SOURCE DATA:
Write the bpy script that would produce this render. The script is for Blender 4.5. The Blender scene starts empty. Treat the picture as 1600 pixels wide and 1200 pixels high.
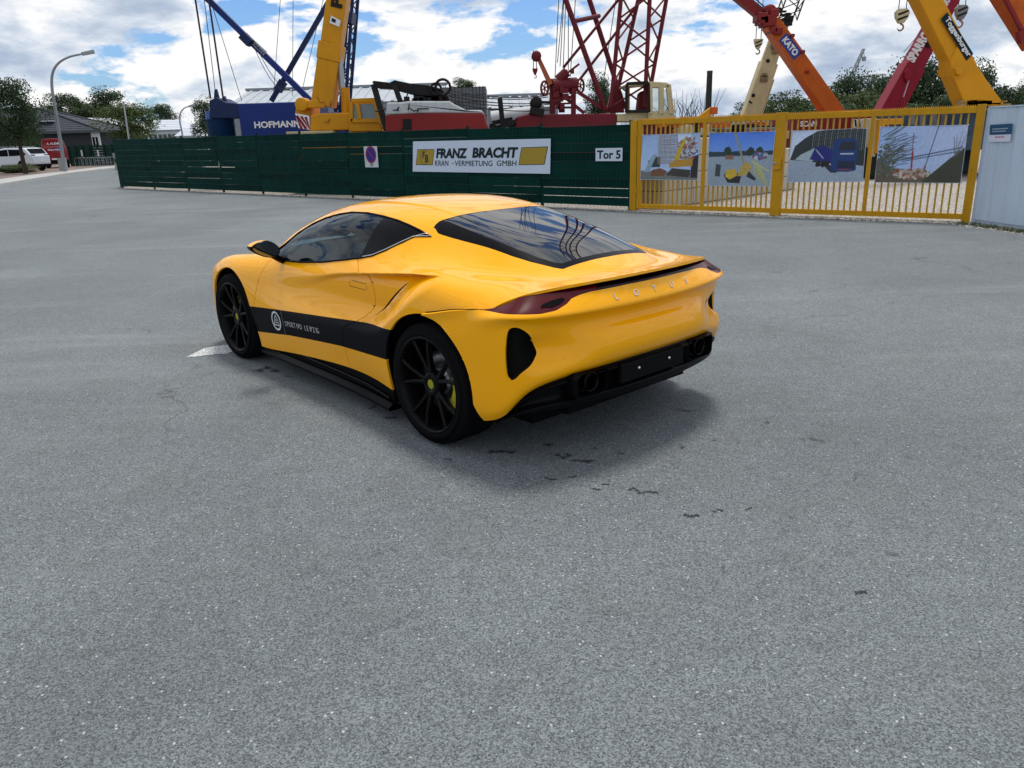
import bpy, bmesh, math, random
import numpy as np
from mathutils import Vector, Matrix, noise
from mathutils.bvhtree import BVHTree
random.seed(7); np.random.seed(7)
SC = bpy.context.scene
COL = SC.collection
R = math.radians

# ------------------------------------------------------------------ camera
RES_W, RES_H = 1600, 1200            # pixel frame the measurements were taken in
F_PX, PITCH, ROLL, CAM_H = 1220.3, R(17.68), R(-1.77), 1.63
_cp, _sp, _cr, _sr = math.cos(PITCH), math.sin(PITCH), math.cos(ROLL), math.sin(ROLL)
FW = Vector((0, _cp, -_sp))
_r0, _u0 = Vector((1, 0, 0)), Vector((0, _sp, _cp))
RT = _cr * _r0 + _sr * _u0
UP = -_sr * _r0 + _cr * _u0
CAM = Vector((0, 0, CAM_H))
cam_data = bpy.data.cameras.new('camera'); cam = bpy.data.objects.new('camera', cam_data); COL.objects.link(cam)
cam.matrix_world = Matrix(((RT.x, UP.x, -FW.x, CAM.x), (RT.y, UP.y, -FW.y, CAM.y), (RT.z, UP.z, -FW.z, CAM.z), (0, 0, 0, 1)))
cam_data.sensor_fit = 'HORIZONTAL'; cam_data.sensor_width = 36.0
cam_data.lens = 36.0 * F_PX / RES_W
cam_data.clip_start = 0.05; cam_data.clip_end = 3000
SC.camera = cam

def ray(px, py):
    return FW + RT * ((px - RES_W / 2) / F_PX) - UP * ((py - RES_H / 2) / F_PX)
def at(px, py, Y):
    """world point seen at a pixel at world depth Y"""
    d = ray(px, py); return CAM + d * ((Y - CAM.y) / d.y)
def on_ground(px, py, z=0.0):
    d = ray(px, py); return CAM + d * ((z - CAM.z) / d.z)
def on_vplane(px, py, A, B):
    """world point seen at a pixel on the vertical plane through ground points A, B"""
    n = Vector((-(B.y - A.y), B.x - A.x, 0)); d = ray(px, py)
    return CAM + d * (n.dot(Vector((A.x, A.y, 0)) - CAM) / n.dot(d))
def up_to(g, py):
    """height above ground point g that is seen at image row py"""
    lo, hi = -1.0, 200.0
    for _ in range(50):
        m = (lo + hi) / 2; d = Vector((g.x, g.y, m)) - CAM
        v = RES_H / 2 - F_PX * d.dot(UP) / d.dot(FW)
        if v > py: lo = m
        else: hi = m
    return lo

# ------------------------------------------------------------------ sky and sun
SUN_EL, SUN_AZ = R(73), R(12)        # azimuth measured from +Y towards +X
world = bpy.data.worlds.new('World'); SC.world = world; world.use_nodes = True
nt = world.node_tree; nt.nodes.clear()
def N(t, **k):
    n = nt.nodes.new(t)
    for a, b in k.items(): setattr(n, a, b)
    return n
sky = N('ShaderNodeTexSky', sky_type='NISHITA'); sky.sun_disc = False
sky.sun_elevation = SUN_EL; sky.sun_rotation = SUN_AZ; sky.air_density = 1.0; sky.dust_density = 0.6; sky.ozone_density = 1.6
geo = N('ShaderNodeTexCoord')
sep = N('ShaderNodeSeparateXYZ'); nt.links.new(geo.outputs['Generated'], sep.inputs[0])
def math_node(op, a, b=None, c=None, clamp=False):
    n = N('ShaderNodeMath', operation=op, use_clamp=clamp)
    for i, v in enumerate((a, b, c)):
        if v is None: continue
        if isinstance(v, (int, float)): n.inputs[i].default_value = v
        else: nt.links.new(v, n.inputs[i])
    return n.outputs[0]
cm = N('ShaderNodeMapping'); cm.inputs['Scale'].default_value = (1, 1, 2.7); nt.links.new(geo.outputs['Generated'], cm.inputs['Vector'])
def noise_n(vec, scale, detail, rough, off=(0, 0, 0), dist=0.0):
    mp = N('ShaderNodeMapping'); mp.inputs['Location'].default_value = off; nt.links.new(vec, mp.inputs['Vector'])
    n = N('ShaderNodeTexNoise'); n.inputs['Scale'].default_value = scale; n.inputs['Detail'].default_value = detail
    n.inputs['Roughness'].default_value = rough; n.inputs['Distortion'].default_value = dist
    nt.links.new(mp.outputs[0], n.inputs['Vector']); return n.outputs['Fac']
def ramp(fac, stops):
    n = N('ShaderNodeValToRGB'); cr = n.color_ramp
    while len(cr.elements) < len(stops): cr.elements.new(0.5)
    for e, (p, c) in zip(cr.elements, stops): e.position = p; e.color = (*c, 1) if len(c) == 3 else c
    nt.links.new(fac, n.inputs[0]); return n.outputs[0]
def cloud_noise(off):
    return noise_n(cm.outputs[0], 6.0, 12, 0.57, off, 0.18)
SEED = (4.3, 0.6, 1.9)
c0 = cloud_noise(SEED); c1 = cloud_noise((SEED[0], SEED[1], SEED[2] + 0.075))
cbig = noise_n(cm.outputs[0], 1.1, 3, 0.5, (7.7, 2.2, 5.0))
dens = math_node('ADD', c0, math_node('MULTIPLY', math_node('SUBTRACT', cbig, 0.5), 0.35))
mask = ramp(dens, [(0.395, (0, 0, 0)), (0.44, (1, 1, 1))])
# lit from above: where more cloud lies overhead the base is grey, tops are white
shade = math_node('ADD', math_node('MULTIPLY', math_node('SUBTRACT', c0, c1), 1.9), math_node('MULTIPLY', math_node('SUBTRACT', dens, 0.55), -1.9))
shade = math_node('ADD', shade, 0.50)
CB = 1.0
cloud = ramp(shade, [(0.24, (3.7 * CB, 4.6 * CB, 6.2 * CB)), (0.38, (5.0 * CB, 5.9 * CB, 7.3 * CB)), (0.50, (7.2 * CB, 7.9 * CB, 8.9 * CB)), (0.62, (10.4 * CB, 10.4 * CB, 10.4 * CB))])
gap = N('ShaderNodeMix', data_type='RGBA'); gap.blend_type = 'MULTIPLY'; gap.inputs[0].default_value = 1.0
nt.links.new(sky.outputs[0], gap.inputs[6]); gap.inputs[7].default_value = (0.72, 0.98, 1.35, 1)
mix = N('ShaderNodeMix', data_type='RGBA'); nt.links.new(mask, mix.inputs[0])
nt.links.new(gap.outputs[2], mix.inputs[6]); nt.links.new(cloud, mix.inputs[7])
bg = N('ShaderNodeBackground'); bg.inputs['Strength'].default_value = 0.088
nt.links.new(mix.outputs[2], bg.inputs['Color'])
out = N('ShaderNodeOutputWorld'); nt.links.new(bg.outputs[0], out.inputs[0])

sun_d = bpy.data.lights.new('sun', 'SUN'); sun = bpy.data.objects.new('sun', sun_d); COL.objects.link(sun)
sun_d.energy = 2.3; sun_d.angle = R(12); sun_d.color = (1.0, 0.95, 0.87)
_sd = Vector((math.sin(SUN_AZ) * math.cos(SUN_EL), math.cos(SUN_AZ) * math.cos(SUN_EL), math.sin(SUN_EL)))
sun.rotation_euler = (-_sd).to_track_quat('-Z', 'Y').to_euler(); sun.location = _sd * 60
SC.view_settings.view_transform = 'Standard'; SC.view_settings.look = 'None'
SC.view_settings.exposure = 0.14; SC.view_settings.gamma = 1.0; SC.view_settings.use_curve_mapping = False
SC.render.engine = 'CYCLES'
SC.cycles.max_bounces = 8; SC.cycles.transparent_max_bounces = 24

# ------------------------------------------------------------------ materials
MATS = {}
def mat(name, color=(0.5, 0.5, 0.5), rough=0.5, metal=0.0, coat=0.0, coat_rough=0.03, spec=0.18, emit=None, vary=0.0, vscale=3.0,
        bump=0.0, bscale=40.0, rust=0.0, streak=0.0):
    """Principled material with optional procedural colour variation, dirt and bump (object coordinates)."""
    if name in MATS: return MATS[name]
    m = bpy.data.materials.new(name); m.use_nodes = True; t = m.node_tree; b = t.nodes['Principled BSDF']
    b.inputs['Base Color'].default_value = (*color, 1); b.inputs['Roughness'].default_value = rough
    b.inputs['Metallic'].default_value = metal; b.inputs['Coat Weight'].default_value = coat
    b.inputs['Coat Roughness'].default_value = coat_rough; b.inputs['Specular IOR Level'].default_value = spec
    if emit: b.inputs['Emission Color'].default_value = (*emit[0], 1); b.inputs['Emission Strength'].default_value = emit[1]
    L = t.links.new
    def nn(ty, **k):
        n = t.nodes.new(ty)
        for a, c in k.items(): setattr(n, a, c)
        return n
    if vary or bump or rust or streak:
        tc = nn('ShaderNodeTexCoord'); src = tc.outputs['Object']
        cur = None
        if vary:
            n1 = nn('ShaderNodeTexNoise'); n1.inputs['Scale'].default_value = vscale; n1.inputs['Detail'].default_value = 6; n1.inputs['Roughness'].default_value = 0.6
            L(src, n1.inputs['Vector'])
            mr = nn('ShaderNodeMapRange'); mr.inputs[1].default_value = 0.3; mr.inputs[2].default_value = 0.7
            mr.inputs[3].default_value = 1 - vary; mr.inputs[4].default_value = 1 + vary; L(n1.outputs['Fac'], mr.inputs[0])
            mx = nn('ShaderNodeVectorMath', operation='SCALE'); mx.inputs[0].default_value = color; L(mr.outputs[0], mx.inputs['Scale'])
            cur = mx.outputs[0]
        def over(fac, col):
            nonlocal cur
            mm = nn('ShaderNodeMix', data_type='RGBA'); L(fac, mm.inputs[0])
            if cur is None: mm.inputs[6].default_value = (*color, 1)
            else: L(cur, mm.inputs[6])
            mm.inputs[7].default_value = (*col, 1); cur = mm.outputs[2]
        if rust:
            n2 = nn('ShaderNodeTexNoise'); n2.inputs['Scale'].default_value = 2.2; n2.inputs['Detail'].default_value = 9; n2.inputs['Roughness'].default_value = 0.72
            L(src, n2.inputs['Vector'])
            mr = nn('ShaderNodeMapRange'); mr.inputs[1].default_value = 0.66 - 0.12 * rust; mr.inputs[2].default_value = 0.74; mr.inputs[4].default_value = 0.8; L(n2.outputs['Fac'], mr.inputs[0])
            over(mr.outputs[0], (0.09, 0.05, 0.03))
        if streak:
            mp = nn('ShaderNodeMapping'); mp.inputs['Scale'].default_value = (7, 7, 0.35); L(src, mp.inputs['Vector'])
            n3 = nn('ShaderNodeTexNoise'); n3.inputs['Scale'].default_value = 1.0; n3.inputs['Detail'].default_value = 5; L(mp.outputs[0], n3.inputs['Vector'])
            mr = nn('ShaderNodeMapRange'); mr.inputs[1].default_value = 0.52; mr.inputs[2].default_value = 0.75; mr.inputs[4].default_value = streak; L(n3.outputs['Fac'], mr.inputs[0])
            over(mr.outputs[0], tuple(c * 0.45 for c in color))
        if cur is not None: L(cur, b.inputs['Base Color'])
        if bump:
            n4 = nn('ShaderNodeTexNoise'); n4.inputs['Scale'].default_value = bscale; n4.inputs['Detail'].default_value = 4; L(src, n4.inputs['Vector'])
            bp = nn('ShaderNodeBump'); bp.inputs['Strength'].default_value = bump; bp.inputs['Distance'].default_value = 0.01
            L(n4.outputs['Fac'], bp.inputs['Height']); L(bp.outputs[0], b.inputs['Normal'])
    MATS[name] = m; return m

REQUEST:
Return only the lines running from the top of the data to the line that holds "R = math.radians". Include both of those lines, but skip the pictures.

OUTPUT:
Write the bpy script that would produce this render. The script is for Blender 4.5. The Blender scene starts empty. Treat the picture as 1600 pixels wide and 1200 pixels high.
import bpy, bmesh, math, random
import numpy as np
from mathutils import Vector, Matrix, noise
from mathutils.bvhtree import BVHTree
random.seed(7); np.random.seed(7)
SC = bpy.context.scene
COL = SC.collection
R = math.radians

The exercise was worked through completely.